June 1st, 2010, 11:04

yy01 wrote:I would like to know if there are any storage medium that we can use to store our not frequently access data and put it aside and still in healthy shape when we need it 10+ years later. Compact disc is definitely out of the question, it is extremely not reliable. Tape drive I think is mainly used by large corporation and I believe the price will not be cheap, plus it is mechanical so I think the reliability is also in question. Then there is SSD, it's history is still too short but I think it looks promising.

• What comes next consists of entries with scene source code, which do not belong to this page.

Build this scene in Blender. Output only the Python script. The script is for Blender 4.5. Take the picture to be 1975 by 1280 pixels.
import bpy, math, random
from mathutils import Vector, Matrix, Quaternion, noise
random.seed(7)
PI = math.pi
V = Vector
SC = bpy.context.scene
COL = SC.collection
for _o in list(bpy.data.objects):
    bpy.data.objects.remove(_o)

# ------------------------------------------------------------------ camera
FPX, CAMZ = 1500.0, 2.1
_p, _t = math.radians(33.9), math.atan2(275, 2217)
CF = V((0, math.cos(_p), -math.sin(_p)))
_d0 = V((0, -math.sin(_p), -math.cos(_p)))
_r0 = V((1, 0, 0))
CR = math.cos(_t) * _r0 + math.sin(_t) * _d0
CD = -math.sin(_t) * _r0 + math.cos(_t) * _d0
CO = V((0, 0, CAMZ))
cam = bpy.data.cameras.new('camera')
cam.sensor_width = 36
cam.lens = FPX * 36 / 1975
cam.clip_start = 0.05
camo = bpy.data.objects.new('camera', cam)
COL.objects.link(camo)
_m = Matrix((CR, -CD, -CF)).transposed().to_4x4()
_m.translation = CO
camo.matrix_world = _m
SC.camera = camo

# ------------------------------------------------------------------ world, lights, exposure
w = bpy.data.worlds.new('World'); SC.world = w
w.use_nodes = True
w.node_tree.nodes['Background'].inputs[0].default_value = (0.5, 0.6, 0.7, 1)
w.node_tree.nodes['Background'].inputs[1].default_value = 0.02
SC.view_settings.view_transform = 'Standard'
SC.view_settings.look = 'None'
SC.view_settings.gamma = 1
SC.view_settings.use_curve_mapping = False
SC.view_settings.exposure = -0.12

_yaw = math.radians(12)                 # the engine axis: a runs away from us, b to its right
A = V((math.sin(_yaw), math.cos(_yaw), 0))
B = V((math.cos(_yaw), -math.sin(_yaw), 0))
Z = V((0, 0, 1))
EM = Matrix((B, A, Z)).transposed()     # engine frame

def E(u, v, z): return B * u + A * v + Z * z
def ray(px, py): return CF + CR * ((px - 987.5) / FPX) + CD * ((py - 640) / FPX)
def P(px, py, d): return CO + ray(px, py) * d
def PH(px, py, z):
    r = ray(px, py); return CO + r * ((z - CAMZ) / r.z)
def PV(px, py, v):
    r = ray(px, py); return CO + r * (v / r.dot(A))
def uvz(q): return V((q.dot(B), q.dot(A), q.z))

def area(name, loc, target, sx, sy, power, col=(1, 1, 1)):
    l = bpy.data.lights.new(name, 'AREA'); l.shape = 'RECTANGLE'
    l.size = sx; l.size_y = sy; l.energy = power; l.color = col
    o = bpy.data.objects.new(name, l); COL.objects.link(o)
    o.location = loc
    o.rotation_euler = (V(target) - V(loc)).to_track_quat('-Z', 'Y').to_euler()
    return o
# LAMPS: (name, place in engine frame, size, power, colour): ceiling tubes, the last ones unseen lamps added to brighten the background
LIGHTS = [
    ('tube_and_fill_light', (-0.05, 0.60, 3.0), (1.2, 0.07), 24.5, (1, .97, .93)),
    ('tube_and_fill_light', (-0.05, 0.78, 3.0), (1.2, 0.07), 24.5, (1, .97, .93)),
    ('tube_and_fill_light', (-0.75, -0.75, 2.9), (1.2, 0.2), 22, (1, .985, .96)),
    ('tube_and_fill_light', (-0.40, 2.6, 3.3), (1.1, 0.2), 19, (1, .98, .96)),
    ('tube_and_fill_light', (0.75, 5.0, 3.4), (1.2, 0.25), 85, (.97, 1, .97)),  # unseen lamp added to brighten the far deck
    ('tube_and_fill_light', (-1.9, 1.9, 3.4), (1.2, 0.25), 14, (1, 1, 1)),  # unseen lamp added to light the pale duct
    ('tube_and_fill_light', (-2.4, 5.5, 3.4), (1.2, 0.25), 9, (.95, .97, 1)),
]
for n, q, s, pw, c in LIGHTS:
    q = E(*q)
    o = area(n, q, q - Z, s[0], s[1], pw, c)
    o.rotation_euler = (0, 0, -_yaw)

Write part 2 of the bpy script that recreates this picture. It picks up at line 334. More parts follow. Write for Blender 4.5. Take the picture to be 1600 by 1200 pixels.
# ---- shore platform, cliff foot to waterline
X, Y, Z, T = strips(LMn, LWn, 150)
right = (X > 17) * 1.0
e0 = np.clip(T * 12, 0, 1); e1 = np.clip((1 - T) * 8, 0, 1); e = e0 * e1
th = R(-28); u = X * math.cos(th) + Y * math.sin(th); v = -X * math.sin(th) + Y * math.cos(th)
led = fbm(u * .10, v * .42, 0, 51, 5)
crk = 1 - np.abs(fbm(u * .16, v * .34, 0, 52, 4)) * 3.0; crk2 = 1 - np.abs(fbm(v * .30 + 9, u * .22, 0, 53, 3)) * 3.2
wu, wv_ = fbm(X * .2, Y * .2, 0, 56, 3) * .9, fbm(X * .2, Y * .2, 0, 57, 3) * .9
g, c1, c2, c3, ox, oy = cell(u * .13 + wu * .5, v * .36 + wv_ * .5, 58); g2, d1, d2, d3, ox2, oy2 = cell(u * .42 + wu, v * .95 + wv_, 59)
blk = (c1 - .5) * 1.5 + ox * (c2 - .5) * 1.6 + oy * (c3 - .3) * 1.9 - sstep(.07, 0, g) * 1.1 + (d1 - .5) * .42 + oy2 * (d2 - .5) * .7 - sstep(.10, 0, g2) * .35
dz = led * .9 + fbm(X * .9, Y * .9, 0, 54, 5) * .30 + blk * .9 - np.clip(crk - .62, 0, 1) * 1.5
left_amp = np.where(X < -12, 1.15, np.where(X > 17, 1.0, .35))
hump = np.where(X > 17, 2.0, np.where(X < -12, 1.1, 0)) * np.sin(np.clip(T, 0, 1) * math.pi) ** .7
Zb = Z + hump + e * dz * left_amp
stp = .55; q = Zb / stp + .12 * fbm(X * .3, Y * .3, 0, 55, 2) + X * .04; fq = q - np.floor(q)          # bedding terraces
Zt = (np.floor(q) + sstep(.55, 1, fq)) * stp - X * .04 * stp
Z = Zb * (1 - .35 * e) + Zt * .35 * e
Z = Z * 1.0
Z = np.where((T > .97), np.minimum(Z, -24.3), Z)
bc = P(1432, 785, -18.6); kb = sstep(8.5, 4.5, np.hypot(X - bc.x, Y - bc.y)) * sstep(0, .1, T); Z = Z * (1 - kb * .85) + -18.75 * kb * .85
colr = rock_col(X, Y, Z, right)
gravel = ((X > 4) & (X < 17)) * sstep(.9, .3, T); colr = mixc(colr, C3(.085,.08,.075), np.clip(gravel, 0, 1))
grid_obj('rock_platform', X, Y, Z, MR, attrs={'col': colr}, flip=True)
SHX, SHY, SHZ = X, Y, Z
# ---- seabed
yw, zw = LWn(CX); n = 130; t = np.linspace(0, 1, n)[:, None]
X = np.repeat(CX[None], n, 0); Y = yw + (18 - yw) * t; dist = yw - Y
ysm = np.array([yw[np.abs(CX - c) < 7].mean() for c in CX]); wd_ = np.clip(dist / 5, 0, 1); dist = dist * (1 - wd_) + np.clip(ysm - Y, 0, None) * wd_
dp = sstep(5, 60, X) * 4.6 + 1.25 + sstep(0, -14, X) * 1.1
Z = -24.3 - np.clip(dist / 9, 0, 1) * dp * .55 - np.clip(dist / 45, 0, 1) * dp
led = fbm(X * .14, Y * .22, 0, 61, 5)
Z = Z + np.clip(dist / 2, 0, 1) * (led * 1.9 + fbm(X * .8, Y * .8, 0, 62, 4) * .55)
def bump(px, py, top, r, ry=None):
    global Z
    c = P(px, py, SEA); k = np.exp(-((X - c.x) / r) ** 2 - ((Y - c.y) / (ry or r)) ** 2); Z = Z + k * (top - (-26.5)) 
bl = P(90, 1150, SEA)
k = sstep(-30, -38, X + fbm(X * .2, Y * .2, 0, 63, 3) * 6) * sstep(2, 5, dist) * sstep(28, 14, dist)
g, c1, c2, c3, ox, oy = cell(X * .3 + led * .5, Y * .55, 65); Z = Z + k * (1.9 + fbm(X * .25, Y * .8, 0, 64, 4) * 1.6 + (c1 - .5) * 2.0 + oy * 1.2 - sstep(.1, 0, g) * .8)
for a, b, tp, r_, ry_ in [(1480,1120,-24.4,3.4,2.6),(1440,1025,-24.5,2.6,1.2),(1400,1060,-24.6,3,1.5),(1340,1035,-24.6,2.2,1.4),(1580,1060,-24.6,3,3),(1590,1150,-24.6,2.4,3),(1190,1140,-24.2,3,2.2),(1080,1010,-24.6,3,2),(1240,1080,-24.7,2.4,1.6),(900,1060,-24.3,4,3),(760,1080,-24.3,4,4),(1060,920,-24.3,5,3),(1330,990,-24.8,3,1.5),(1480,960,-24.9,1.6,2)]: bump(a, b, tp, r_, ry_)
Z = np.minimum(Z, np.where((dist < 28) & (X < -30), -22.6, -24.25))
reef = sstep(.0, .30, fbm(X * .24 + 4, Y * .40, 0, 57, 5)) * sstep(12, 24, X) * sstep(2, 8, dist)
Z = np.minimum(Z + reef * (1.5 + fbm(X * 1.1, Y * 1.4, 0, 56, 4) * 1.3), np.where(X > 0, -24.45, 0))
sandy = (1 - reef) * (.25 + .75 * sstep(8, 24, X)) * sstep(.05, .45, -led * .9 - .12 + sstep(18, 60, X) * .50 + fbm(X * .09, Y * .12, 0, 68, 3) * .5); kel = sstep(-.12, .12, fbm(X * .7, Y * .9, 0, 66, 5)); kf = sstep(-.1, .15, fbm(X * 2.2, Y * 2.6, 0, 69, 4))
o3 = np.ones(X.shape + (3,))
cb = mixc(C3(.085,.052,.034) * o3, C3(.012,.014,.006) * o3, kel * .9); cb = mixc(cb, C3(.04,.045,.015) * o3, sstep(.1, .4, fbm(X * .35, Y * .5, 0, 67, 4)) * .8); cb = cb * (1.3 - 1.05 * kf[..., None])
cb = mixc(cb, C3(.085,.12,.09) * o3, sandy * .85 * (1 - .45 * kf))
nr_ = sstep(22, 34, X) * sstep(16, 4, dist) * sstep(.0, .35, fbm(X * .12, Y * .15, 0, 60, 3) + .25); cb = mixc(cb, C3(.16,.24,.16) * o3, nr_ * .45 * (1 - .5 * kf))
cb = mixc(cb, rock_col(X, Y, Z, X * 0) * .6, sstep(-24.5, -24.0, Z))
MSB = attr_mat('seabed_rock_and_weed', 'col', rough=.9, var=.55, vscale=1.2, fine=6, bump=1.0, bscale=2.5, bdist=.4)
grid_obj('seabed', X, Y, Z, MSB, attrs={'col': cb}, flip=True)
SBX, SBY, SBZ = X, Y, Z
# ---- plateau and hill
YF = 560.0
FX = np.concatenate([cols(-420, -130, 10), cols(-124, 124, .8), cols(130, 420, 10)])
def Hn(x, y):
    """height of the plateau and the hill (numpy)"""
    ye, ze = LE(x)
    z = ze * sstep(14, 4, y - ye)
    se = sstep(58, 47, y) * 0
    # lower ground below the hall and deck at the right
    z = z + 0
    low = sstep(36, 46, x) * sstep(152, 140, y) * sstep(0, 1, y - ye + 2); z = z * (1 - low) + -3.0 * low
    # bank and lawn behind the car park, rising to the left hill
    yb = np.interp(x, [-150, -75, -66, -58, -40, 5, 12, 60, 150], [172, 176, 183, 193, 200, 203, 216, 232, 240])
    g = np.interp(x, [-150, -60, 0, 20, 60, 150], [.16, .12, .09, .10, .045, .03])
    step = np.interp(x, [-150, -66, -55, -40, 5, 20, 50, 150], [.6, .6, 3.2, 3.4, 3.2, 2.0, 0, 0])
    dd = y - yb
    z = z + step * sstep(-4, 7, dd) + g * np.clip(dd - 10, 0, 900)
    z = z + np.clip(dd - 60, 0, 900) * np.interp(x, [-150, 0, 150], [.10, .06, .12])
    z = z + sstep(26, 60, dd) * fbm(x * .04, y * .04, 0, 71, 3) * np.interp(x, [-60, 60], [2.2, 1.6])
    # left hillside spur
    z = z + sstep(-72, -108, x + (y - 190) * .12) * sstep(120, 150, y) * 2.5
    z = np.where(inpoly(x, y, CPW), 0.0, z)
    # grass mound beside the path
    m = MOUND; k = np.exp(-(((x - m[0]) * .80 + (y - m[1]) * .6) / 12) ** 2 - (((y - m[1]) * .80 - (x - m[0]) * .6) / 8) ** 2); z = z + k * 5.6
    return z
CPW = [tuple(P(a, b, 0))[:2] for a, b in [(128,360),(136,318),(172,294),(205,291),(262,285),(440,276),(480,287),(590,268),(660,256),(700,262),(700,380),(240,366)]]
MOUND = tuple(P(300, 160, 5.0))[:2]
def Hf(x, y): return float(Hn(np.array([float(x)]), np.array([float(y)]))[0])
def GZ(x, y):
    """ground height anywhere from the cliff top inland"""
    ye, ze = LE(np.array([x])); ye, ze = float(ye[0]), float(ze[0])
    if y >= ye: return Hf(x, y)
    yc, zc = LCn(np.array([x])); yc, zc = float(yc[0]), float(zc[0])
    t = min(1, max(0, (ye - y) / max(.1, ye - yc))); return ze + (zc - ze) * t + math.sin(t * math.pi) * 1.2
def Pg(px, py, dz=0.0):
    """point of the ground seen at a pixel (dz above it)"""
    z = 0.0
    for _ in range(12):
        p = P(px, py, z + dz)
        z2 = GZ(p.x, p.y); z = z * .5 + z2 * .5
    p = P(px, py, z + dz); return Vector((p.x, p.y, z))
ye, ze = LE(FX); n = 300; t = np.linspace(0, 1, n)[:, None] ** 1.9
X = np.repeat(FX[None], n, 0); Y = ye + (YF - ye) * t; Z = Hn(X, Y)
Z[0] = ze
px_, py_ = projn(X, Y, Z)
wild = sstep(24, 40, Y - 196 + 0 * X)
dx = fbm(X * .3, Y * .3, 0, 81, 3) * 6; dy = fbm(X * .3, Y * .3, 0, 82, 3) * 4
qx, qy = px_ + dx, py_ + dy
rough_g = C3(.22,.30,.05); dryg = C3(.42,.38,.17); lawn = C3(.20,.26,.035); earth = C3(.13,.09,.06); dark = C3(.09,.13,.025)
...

If you talk about china quality CDs at 5 cents each or the crap CDs you get on the internet the answer is yes. There are certified CD/DVDs that obviously cost way much more that are meant for long term storage and according to the manufacture they are intended for 100 years storage (of course it is a projection and an accelerated aging test). I have the 1st CD-Rs from middle 90's still readable, but the storage was ACCURATE. Same for the DCxxxx tapes I have from last 80's : few weeks ago I needed a file that was stored on a DC2000 (40 MEGABYTES!) tape, it took some minutes to retrieve the file, the tape was perfectly readable. Again, the storage was accurate.
About tape, it is widely used and is a perfect medium (it can resist even to NEMP - oh yes, maybe it would be the last problem :D).
SSD is a fable and actually is somewhat a complete flop.

Of course if you want the famous pig thant give wool, can be milked and you can put a saddle on it to have a ride, it's another story (I assume you want something like 1TB space, that will last 1000 years , cost 1 cent and is small as a CD).
At present the cost per megabyte, interchangeability and life expectancy of tape , to me is unbeatable. In the cost per megabyte I include the cost of tape drive , TCO , life cycle and assuming a reasonable maintenance.
I am talking about industry standard tape formats like DLT / ULTRIUM and DAT not proprietary formats even if they are based either on QIC or 4 / 8 mm tape technology.

And finally, this discussion is pointless : in 10 years data will be no more consistent or necessary for majority of case, and also the main problem is not media, is the drive for reading it (will it still exist / spare parts available etc.) - unless when technology changes you copy or duplicate into new media.